Tuesday, June 28, 2011

Secret of the Andes (1953)


I am going to begin this entry with a personal note.  You might have noticed that in reviewing this book, I skipped ahead about 10 years.  For our 20th wedding anniversary, my husband and I went to Peru for a week.  Loved it!!  We spent a couple of days in Cusco and a couple of days around Machu Picchu.  Some of the places mentioned in the book we were able to visit.

Set in the early 1900s, Secret of the Andes tells the story of Cusi, a young boy who lives with the mysterious Chuto.  Cusi was left with Chuto when he was a young child, too young to have memories of his previous life.  They live a very solitary existence high in the Andes Mountains caring for the flock of llamas.  When a family moves into the valley far below them, Cusi begins to question why he doesn't have a family.  When a minstrel (very unlike Roger the minstrel) joins them for a few days, an opportunity arises for Chuto to take Cusi to the bigger world.  He says to the minstrel, "It is time we saw the valley beyond us.  Today Cusi saw people in the valley below us.  In a week's time he will have seen many.  Curiosity can leap the highest wall; an open gate is better." (p. 5)  This idea is repeated in other places in the book, that sometimes too little freedom will cause rebellion.  So they visit the Salt Pits (which we also saw in our travels), and soon after a traveler comes to stay.  He trains Cusi in the history and ways of the Inca.  Cusi sometimes wonders why he  is being trained.

The book also focuses on the Incan people and the pride they take in being apart from their conquerors, the Spanish.  There is a lot of "us" and "them."  Also, feelings of resentment against the Spanish.  But mostly it is about Cusi deciding what he will do.  After receiving a sign, he goes off to Cusco, alone but for several llamas, to find a family that he might join.  The love Cusi has for Chuto is demonstrated in this passage.  "An old man on the mountaintop let his tears drop to heal the heartache of a lonely boy.  Cusi knew it.  He had been so close to Chuto, so near him, so much a part of his world, that he knew when the Old One cried.  He could sense the Old One's tears.  He knew that they were dropping to cool the burning of his heart, to soothe his aching disappointment, to wash all his bitterness away." (p. 77)

In Cusco, Cusi realizes his dream of being in a family was already his.  After spending time with a typical family he felt they were not his family.  He couldn't share what was most important with them, and he kept thinking of Chuto.  "There was the answer!
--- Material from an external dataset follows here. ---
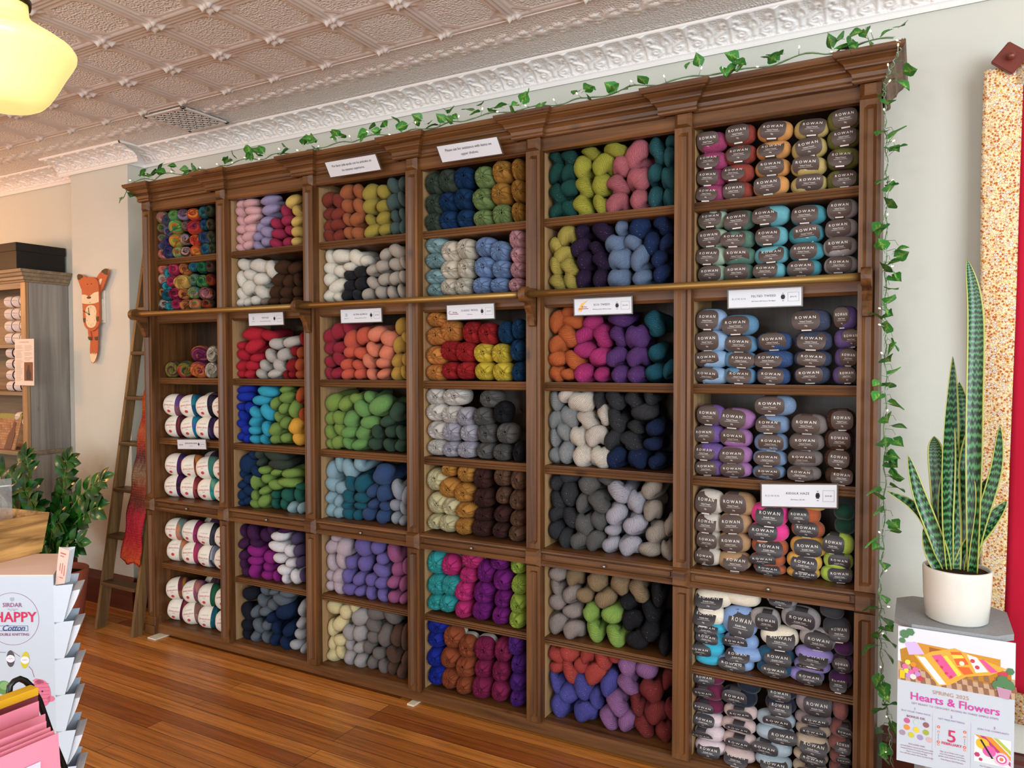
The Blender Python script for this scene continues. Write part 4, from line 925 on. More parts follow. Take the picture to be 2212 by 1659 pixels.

What he had been looking for had been his.  He had not known it.  He had almost lost it.  He had almost gone away, leaving all that mattered behind him.  'But I guess deep in my heart I knew,'" (p. 109)

If the book ended with Cusi's realization that Chuto was his family, I would have really liked it.  However...  SPOILER ALERT...it is then revealed that Chuto is part of a long line of Inca who have kept the secret of gold in the mountains, gold that was to ransom the Inca king being held by the Spaniards 400 years before.  The gold is now in a hidden cave and the only ones to be able to access it are an old man and the young one he trains.  Just a bit far-fetched for me.

Quotes I liked:
"Cusi was glad to begin his new task, although usually he did not like to do it.  But today it seemed easier than thinking.  Some thoughts are hard to think about." (p. 18)

"They walked along in silence, a comfortable silence.  They were companions.  Companions have no need for constant talking." (p.44)

Clark, Ann Nolan. Secret of the Andes. The Viking Press, 1953.